(WORK REQUIRED):
Would you restate all the data that follows, word for word?

(DATA SECTION):
──────────────────────────────

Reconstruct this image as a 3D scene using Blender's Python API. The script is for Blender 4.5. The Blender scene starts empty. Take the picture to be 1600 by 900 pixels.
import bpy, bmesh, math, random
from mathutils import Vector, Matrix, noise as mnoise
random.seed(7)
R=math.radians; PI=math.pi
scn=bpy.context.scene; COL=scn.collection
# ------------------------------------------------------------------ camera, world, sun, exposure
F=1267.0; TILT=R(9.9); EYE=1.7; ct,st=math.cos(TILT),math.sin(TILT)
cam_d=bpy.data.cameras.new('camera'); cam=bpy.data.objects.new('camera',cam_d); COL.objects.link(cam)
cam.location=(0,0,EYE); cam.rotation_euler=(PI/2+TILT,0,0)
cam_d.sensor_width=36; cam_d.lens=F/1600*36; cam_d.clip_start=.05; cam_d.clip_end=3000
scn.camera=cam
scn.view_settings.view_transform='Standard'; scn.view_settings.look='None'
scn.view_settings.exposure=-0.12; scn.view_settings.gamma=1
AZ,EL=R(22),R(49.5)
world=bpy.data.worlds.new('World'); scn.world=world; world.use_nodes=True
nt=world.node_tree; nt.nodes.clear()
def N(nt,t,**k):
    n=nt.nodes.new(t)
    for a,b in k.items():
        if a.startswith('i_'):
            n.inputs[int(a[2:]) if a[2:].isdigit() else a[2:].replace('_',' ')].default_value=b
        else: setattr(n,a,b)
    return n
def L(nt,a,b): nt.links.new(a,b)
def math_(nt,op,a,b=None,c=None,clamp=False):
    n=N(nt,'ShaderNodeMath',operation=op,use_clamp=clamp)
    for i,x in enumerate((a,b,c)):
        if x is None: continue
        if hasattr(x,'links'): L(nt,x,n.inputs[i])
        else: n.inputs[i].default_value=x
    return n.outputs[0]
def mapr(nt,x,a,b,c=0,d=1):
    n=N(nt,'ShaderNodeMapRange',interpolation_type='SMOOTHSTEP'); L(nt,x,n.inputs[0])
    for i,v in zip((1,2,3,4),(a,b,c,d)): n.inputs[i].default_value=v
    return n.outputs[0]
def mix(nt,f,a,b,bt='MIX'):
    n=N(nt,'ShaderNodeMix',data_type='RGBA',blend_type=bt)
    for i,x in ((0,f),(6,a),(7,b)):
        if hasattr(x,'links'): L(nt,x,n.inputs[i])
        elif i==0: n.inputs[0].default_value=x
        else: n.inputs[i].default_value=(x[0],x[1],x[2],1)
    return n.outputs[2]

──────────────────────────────

(TASK ANSWER):
Reconstruct this image as a 3D scene using Blender's Python API. The script is for Blender 4.5. The Blender scene starts empty. Take the picture to be 1600 by 900 pixels.
import bpy, bmesh, math, random
from mathutils import Vector, Matrix, noise as mnoise
random.seed(7)
R=math.radians; PI=math.pi
scn=bpy.context.scene; COL=scn.collection
# ------------------------------------------------------------------ camera, world, sun, exposure
F=1267.0; TILT=R(9.9); EYE=1.7; ct,st=math.cos(TILT),math.sin(TILT)
cam_d=bpy.data.cameras.new('camera'); cam=bpy.data.objects.new('camera',cam_d); COL.objects.link(cam)
cam.location=(0,0,EYE); cam.rotation_euler=(PI/2+TILT,0,0)
cam_d.sensor_width=36; cam_d.lens=F/1600*36; cam_d.clip_start=.05; cam_d.clip_end=3000
scn.camera=cam
scn.view_settings.view_transform='Standard'; scn.view_settings.look='None'
scn.view_settings.exposure=-0.12; scn.view_settings.gamma=1
AZ,EL=R(22),R(49.5)
world=bpy.data.worlds.new('World'); scn.world=world; world.use_nodes=True
nt=world.node_tree; nt.nodes.clear()
def N(nt,t,**k):
    n=nt.nodes.new(t)
    for a,b in k.items():
        if a.startswith('i_'):
            n.inputs[int(a[2:]) if a[2:].isdigit() else a[2:].replace('_',' ')].default_value=b
        else: setattr(n,a,b)
    return n
def L(nt,a,b): nt.links.new(a,b)
def math_(nt,op,a,b=None,c=None,clamp=False):
    n=N(nt,'ShaderNodeMath',operation=op,use_clamp=clamp)
    for i,x in enumerate((a,b,c)):
        if x is None: continue
        if hasattr(x,'links'): L(nt,x,n.inputs[i])
        else: n.inputs[i].default_value=x
    return n.outputs[0]
def mapr(nt,x,a,b,c=0,d=1):
    n=N(nt,'ShaderNodeMapRange',interpolation_type='SMOOTHSTEP'); L(nt,x,n.inputs[0])
    for i,v in zip((1,2,3,4),(a,b,c,d)): n.inputs[i].default_value=v
    return n.outputs[0]
def mix(nt,f,a,b,bt='MIX'):
    n=N(nt,'ShaderNodeMix',data_type='RGBA',blend_type=bt)
    for i,x in ((0,f),(6,a),(7,b)):
        if hasattr(x,'links'): L(nt,x,n.inputs[i])
        elif i==0: n.inputs[0].default_value=x
        else: n.inputs[i].default_value=(x[0],x[1],x[2],1)
    return n.outputs[2]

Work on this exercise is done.